Fomos nos alienando desse organismo de que somos parte, a Terra, e passamos a pensar que ele é uma coisa e nós, outra: A Terra e a humanidade. Eu não percebo onde tem alguma coisa que não seja natureza. Tudo é natureza. O cosmos é natureza. Tudo em que eu consigo pensar é natureza.
Precisamos ser críticos a essa ideia plasmada de humanidade homogênea na qual há muito tempo o consumo tomou o lugar daquilo que antes era a cidadania.
Para que ter cidadania, alteridade, estar no mundo de uma maneira crítica e consciente, se você pode ser um consumidor?
Nosso tempo é especialista em criar ausências: do sentido de viver em sociedade, do próprio sentido da experiência da vida. Isso gera uma intolerância muito grande com relação a quem ainda é capaz de experimentar o prazer de estar vivo, de dançar, de cantar. E está cheio de pequenas constelações de gente espalhada pelo mundo que dança, canta, faz chover. O tipo de humanidade zumbi que estamos sendo convocados a integrar não tolera tanto prazer, tanta fruição de vida.
A minha provocação sobre adiar o fim do mundo é exatamente sempre poder contar mais uma história. Se pudermos fazer isso, estaremos adiando o fim.
A gente não fez outra coisa nos últimos tempos senão despencar. Cair, cair, cair. Então por que estamos grilados agora com a queda? Vamos aproveitar a nossa capacidade crítica e criativa para construir paraquedas coloridos.
É importante viver a experiência da nossa própria circulação pelo mundo, não como uma metáfora, mas como fricção, poder contar uns com os outros.

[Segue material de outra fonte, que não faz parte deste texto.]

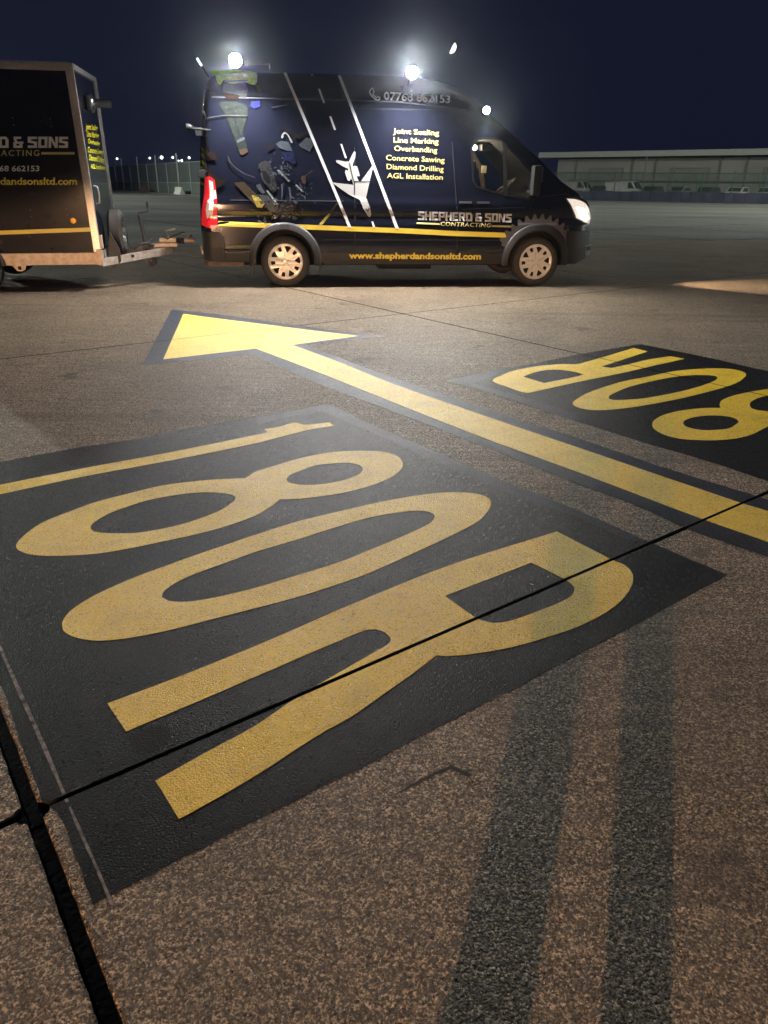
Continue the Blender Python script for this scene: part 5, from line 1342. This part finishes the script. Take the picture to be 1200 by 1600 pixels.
# green fence in front of the parked cars, dark hedge bank at its foot
g0, g1 = Vector((14.5, 90)), Vector((62, 66)); gd = (g1-g0).normalized()
M_GREEN = mat('green_post', (.03, .06, .045), .6)
gf = thing('green_mesh_fence', 'dark green mesh fence in front of the parked cars', 'fence', (*g0, 0), math.atan2(gd.y, gd.x))
Lg = (g1-g0).length+10
MB().box(-4, Lg, -.01, .01, .9, 2.7).build('wire_mesh', mesh_mat('green_wire', (.03, .05, .04), .22), gf, False)
MB().tube([(-4, 0, 2.7), (Lg, 0, 2.7)], .04, 6).tube([(-4, 0, 1.8), (Lg, 0, 1.8)], .02, 6).build('rail', M_GREEN, gf)
x = -3.5; i = 0
while x < Lg:
    h = 4.3 if i % 4 == 2 else 2.9
    MB().tube([(x, 0, 0), (x+.02, 0, h)], .055, 6).build('post', M_GREEN, gf)
    if i % 2 == 0: MB().tube([(x, .05, 0), (x-.8, .05, 2.6)], .04, 6).build('brace', M_GREEN, gf)
    x += 2.9; i += 1
bank = thing('low_wall', 'low dark wall along the far edge of the apron below the parked cars', 'wall', (*g0, 0), math.atan2(gd.y, gd.x))
mbk = MB(); n = int(Lg+8); 
for k in range(n): x0 = -6+k*1.0; mbk.box(x0, x0+.985, -1.3, -.5, -.03, .93+.03*math.sin(k*1.7), bev=.03)
mbk.build('wall_blocks', mat('dark_bank', (.025, .028, .045), .85, noise_amt=.4, noise_scale=1.2), bank, False)
# parked cars
def make_car(body_m, name, label, loc, rz, van_like=False):
    o = thing(name, label, 'van' if van_like else 'car', loc, rz, group='vehicles parked in front of the pale building')
    if van_like: sec = [(-2.4, .35), (-2.4, 1.9), (1.2, 1.95), (1.75, 1.15), (2.3, .95), (2.4, .35)]; gl = [(1.15, 1.80), (1.62, 1.18), (.75, 1.18), (.75, 1.80)]
    else: sec = [(-2.1, .30), (-2.15, .80), (-1.9, .95), (-1.45, 1.38), (-.9, 1.46), (.25, 1.44), (.95, .98), (1.9, .80), (2.1, .62), (2.1, .30)]; gl = [(-1.42, 1.0), (-1.2, 1.34), (-.2, 1.38), (.2, 1.36), (.78, 1.0)]
    v, f = prism_y(sec, -.85, .85); bm = bmesh.new(); vs = [bm.verts.new(p) for p in v]
    for q in f: bm.faces.new([vs[i] for i in q])
    bmesh.ops.recalc_face_normals(bm, faces=bm.faces[:]); bmesh.ops.bevel(bm, geom=bm.edges[:], offset=.06, segments=2, affect='EDGES')
    mb = MB(); mb.addbm(bm); mb.build('body', body_m, o)
    for y in (-.862, .862):
        v, f = tess([gl]); k = .0 ; obj('side_window', [(p.x, y, p.y) for p in v], f, M_CARG, o)
    sc_ = (.95, .98, .25, 1.44) if not van_like else (1.75, 1.15, 1.2, 1.95)
    obj('windscreen', [(sc_[0]+.02, -.7, sc_[1]+.03), (sc_[0]+.02, .7, sc_[1]+.03), (sc_[2]+.08, .65, sc_[3]-.04), (sc_[2]+.08, -.65, sc_[3]-.04)], [(0, 1, 2, 3)], M_CARG, o)
    for x_ in (-1.3, 1.35):
        for y in (-.80, .80):
            MB().lathe([(0, -.1), (.2, -.1), (.32, -.08), (.32, .08), (.2, .1), (0, .1)], (x_, y, .32), 'Y', 16).build('wheel', M_TYRE, o)
    for y in (-.6, .6): MB().box(2.05, 2.13, y-.15, y+.15, .6, .72).build('headlight', mat('car_lamp', (.6, .6, .58), .2), o)
    return o
M_CARG = mat('car_glass', (.02, .025, .03), .08)
CARS = [((.30, .31, .30), 'silver car parked farthest left beside the van nose', 0), ((.28, .27, .23), 'cream van parked near the left end of the row', 1), ((.04, .045, .05), 'dark car parked third from the left end of the row', 0), ((.40, .40, .37), 'small white van among the parked cars near the van nose', 1),
 ((.05, .05, .055), 'black car parked just right of the small white van', 0), ((.16, .17, .18), 'grey car parked before the pale building midway along the row', 0), ((.10, .12, .2), 'dark blue car parked left of the middle of the row', 0), ((.5, .5, .47), 'pale car in the middle of the parked row', 0),
 ((.42, .43, .42), 'light grey car right of the middle of the parked row', 0), ((.08, .03, .03), 'dark red car parked towards the right end of the row', 0), ((.36, .35, .31), 'white van parked third from the right of the frame', 1), ((.55, .55, .5), 'pale hatchback squeezed between two vans near the right frame', 0), ((.34, .30, .25), 'beige van parked second from the right of the frame', 1), ((.55, .55, .52), 'white car parked at the right edge of the frame', 0)]
for i, (c, lb, vl) in enumerate(CARS):
    t = i/(len(CARS)-1); base = Vector((21, 101)).lerp(Vector((54.5, 78)), t)
    make_car(mat('car_paint_%s' % lb.split()[0], c, .3, coat=.5), 'parked_van' if vl else 'parked_car', lb, (base.x, base.y, 0), math.atan2(bd.y, bd.x)+math.radians(-90+random.uniform(-6, 6)) if not vl else math.atan2(bd.y, bd.x)+math.radians(random.uniform(-8, 8)), bool(vl))

# floodlight masts off both sides, which light the apron beyond the van
def mast(x, y, h, tx, ty, power, label):
    o = thing('floodlight_mast', label, 'floodlight mast', (x, y, 0), group='tall floodlight masts beyond the apron')
    MB().tube([(0, 0, 0), (0, 0, h)], [.22, .12], 10).box(-1.2, 1.2, -.06, .06, h-.1, h).build('mast', M_POST, o)
    hb = MB(); lb = MB(); d = Vector((tx-x, ty-y, 0)).normalized()
    for k in (-.9, 0, .9):
        hb.box(k-.3, k+.3, -.15, .15, h, h+.35, bev=.02)
        for s in (-.16, .16): lb.box(k-.25, k+.25, s-.004, s+.004, h+.04, h+.31)
    hb.build('lamp_housing', M_PLAS, o); lb.build('lamp_lens', mat('lit_mast_lens', (1, 1, 1), .4, emit=(.9, 1, .9), estr=12), o)
    spot('mast_beam', (0, 0, h-.4), (tx-x, ty-y, 0), power, (.95, 1.0, .90), 2.6, .8, .3, o)
mast(52, 42, 18, 22, 60, P_MAST[0], 'tall floodlight mast off the right side of the apron')
mast(-55, 62, 18, -18, 60, P_MAST[1], 'tall floodlight mast off the left side of the apron')

# moon
q = at_px(706.5, 75, 3000); mv = (Vector((0, 0, CAM_H))-q).normalized()
def moon():
    R = 21.0; o = None; e1 = rt; e2 = up; vs = []; n = 22
    ang0 = math.radians(64)   # direction of the flat edge
    ax = (e1*math.cos(ang0)+e2*math.sin(ang0)); pr = mv.cross(ax)
    bm = bmesh.new(); bmesh.ops.create_uvsphere(bm, u_segments=32, v_segments=20, radius=R)
    for v in bm.verts: v.co = Vector((v.co.x*.12 if v.co.x > 0 else v.co.x*.78, v.co.y*.5, v.co.z))
    rot = Matrix((pr, mv, ax)).transposed()
    mb = MB(); mb.addbm(bm); mb.v = [rot @ v for v in mb.v]
    o = mb.build('moon', mat('moon_surface', (.8, .8, .7), .9, emit=(1, .98, .86), estr=2.2), None); o.location = q
    tag(o, 'bright half moon high above the van', 'moon')
moon()

# thin volume added to imitate lens glare round the lamps
hz = MB().box(-160, 170, -30, 420, -1.2, 70).build('glare_volume', M_DARK, None, False)
hm = bpy.data.materials.new('glare_volume_mat'); hm.use_nodes = True; hn = hm.node_tree.nodes; hn.remove(hn['Principled BSDF'])
hvv = hn.new('ShaderNodeVolumePrincipled'); hvv.inputs['Density'].default_value = .00075; hvv.inputs['Anisotropy'].default_value = .965; hvv.inputs['Color'].default_value = (.75, .83, 1, 1)
hm.node_tree.links.new(hvv.outputs[0], hn['Material Output'].inputs['Volume']); hz.data.materials.clear(); hz.data.materials.append(hm); hz['kind'] = 'stuff'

Tem quinhentos anos que os índios estão resistindo, eu estou preocupado é com os brancos, como que vão fazer para escapar dessa. A gente resistiu expandindo a nossa subjetividade, não aceitando essa ideia de que nós somos todos iguais.
O fato de podermos compartilhar esse espaço, de estarmos juntos viajando não significa que somos iguais; significa exatamente que somos capazes de atrair uns aos outros pelas nossas diferenças, que deveriam guiar o nosso roteiro de vida. Ter diversidade, não isso de uma humanidade com o mesmo protocolo. Porque isso até agora foi só uma maneira de homogeneizar e tirar nossa alegria de estar vivos.
Sentimo-nos como se estivéssemos soltos num cosmos vazio se sentido e desresponsabilizados de uma ética que possa ser compartilhada, mas sentimos o peso dessa escolha sobre as nossas vidas.
Talvez estejamos muito condicionados a uma ideia de ser humano e a um tipo de existência. Se a gente desestabilizar esse padrão, talvez a nossa mente sofra uma espécie de ruptura, como se caíssemos num abismo. Quem disse que a gente não pode cair? Quem disse que a gente já não caiu?